Shares of Asana, Inc. (ASAN) were surging around 26.46% in the pre-market trading on the NYSE after the enterprise work management platform reported Friday narrower net loss with increased net revenue. Adjusted loss was narrower than expected.
The company has also issued financial outlook for the fourth quarter and raised the full year 2025 view.
The third-quarter net loss narrowed to $57.33 million or $0.25 per share from $61.75 million or $0.28 loss per share in the previous year. With increased gross profit due to sales, the loss from operations reduced, making a difference in the net loss.
Adjusted net loss lowered to $4.78 million or $0.02 loss per share from $8.18 million or $0.04 loss per share a year ago.
Thirteen analysts polled by Thomson-Reuters expected the company to report a loss of $0.07 per share for the quarter.

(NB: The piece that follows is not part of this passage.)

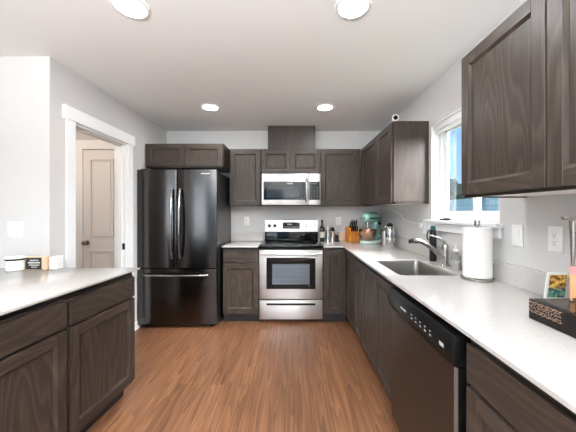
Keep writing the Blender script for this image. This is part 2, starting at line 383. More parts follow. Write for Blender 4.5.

Analysts' estimates exclude one-time items.
Net revenue increased to $183.88 million from $166.50 million in the prior year with the launch of AI studio and significant demand. Moving forward, for the fourth quarter, the company expects revenue between $187.5 million and $188.5 million, 10 percent year-year growth, compared to $187.9 million expected by analysts. Further, adjusted operating loss of $6.5 million to $5.5 million and per share loss of $0.02 to $0.01 are expected for the quarter. Analysts estimate $0.01 loss per share.

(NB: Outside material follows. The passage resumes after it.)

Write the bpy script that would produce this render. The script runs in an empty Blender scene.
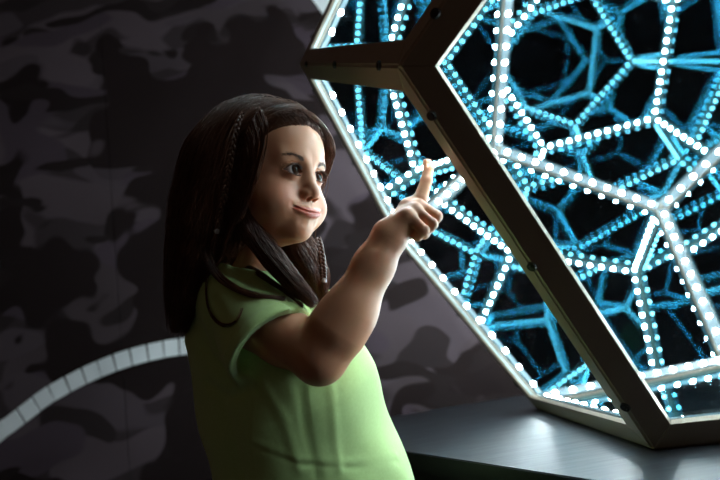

For the full year 2025, the company now expects revenue between $723.0 million and $724.0 million, 11 percent year-year growth, aligning with analysts estimate of $723.68 million. The adjusted operating loss is now anticipated to be between $46.0 million and $45.0 million and per share loss between $0.15 and $0.14, with analysts estimating loss of $0.14 per share. Previously, for the year 2025, the company expected revenue between $719 million to $721 million and loss of $0.20 to $0.19 per share.
ASAN'S pre-market trading is up at $19.40, by 26.46 percent. The company closed Thursday's trading at $15.46, down by 2.34 percent on the New York Stock Exchange.